Trump’s association with the Joker is something of a running gag. The former president screened Phoenix’s movie at the White House and reportedly liked it. “The Trumpster” is a series of animated readings of Trump’s tweets performed as the Joker by Mark Hamill, the “Star Wars” actor who voiced the villain on “Batman: The Animated Series.” In 2019, “The Daily Show” digitally added Joker makeup to a Trump interview in which the then-president said: “The world is a mess. The world is as angry as it gets … The world is an angry place.” Trump himself also illegally used music from “The Dark Knight Rises” in a 2019 campaign ad. With the “Joker” sequel due to debut in theaters October 2024, a month before the presidential election, the dynamic duo’s last laugh is anybody’s guess.

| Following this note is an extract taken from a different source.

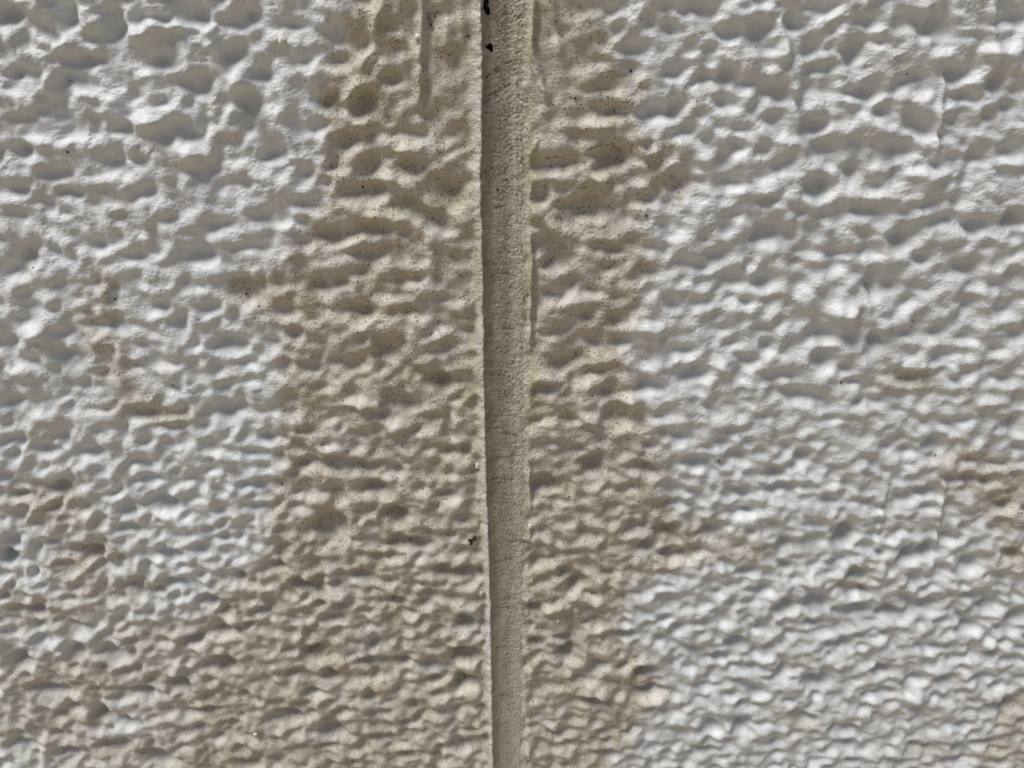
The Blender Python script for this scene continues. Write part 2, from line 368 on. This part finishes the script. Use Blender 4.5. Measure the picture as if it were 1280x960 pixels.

As rain drizzled down in the wee hours of Saturday morning, a parade of extras in hair and makeup walked several blocks to the set in face paint and clown wigs. Anyone with brightly-colored, dyed hair seemed to have been cast. They’d been handed signs to hold like “Free Joker,” “Guilty as Charged,” and “Eat the Rich.” A voice on a loudspeaker instructed the assembled to try out different moods to greet Gaga-as-Quinn’s arrival, like curious, mellow, raucous. “Enjoy it, you’re here at the trial of the century and the Joker’s girlfriend has just arrived,” said the voice.

A block from the film set, the city went on. An annual antiabortion protest marched along just off-camera, complete with a full band with bagpipes and a tuba. They’d been confronted by counterprotesters from Gays Against Guns who were dancing, banging on drums and chanting, “Pro-life, that’s a lie, you don’t care if people die.” A wall of police stood between them. Both groups were bigger than any who’d come out for Trump during the week.

Then in a moment of perfect madcap New York serendipity, a running club of very fit people pierced both the real protest and the fake “Joker 2” mob on the courthouse steps. A passing group of French-speaking students on a school trip from Montreal descended on the film set with excited selfie-taking teenage energy.

“I grew up here, and I’ve never felt so New York,” said a “Joker 2” extra after a long day of shooting (he asked for anonymity because he had signed a nondisclosure agreement). “Gotham is New York. New York is Gotham. It’s about not knowing what’s next. Turn the page of the comic book, right?”

Phoenix would arrive on set as Joker on Sunday, in a vintage prison van emblazoned with “Gotham Corrections Unit,” as extras banged on the windows, both screaming at him and cheering him on. Time will tell if Trump follows suit. Send in the clowns.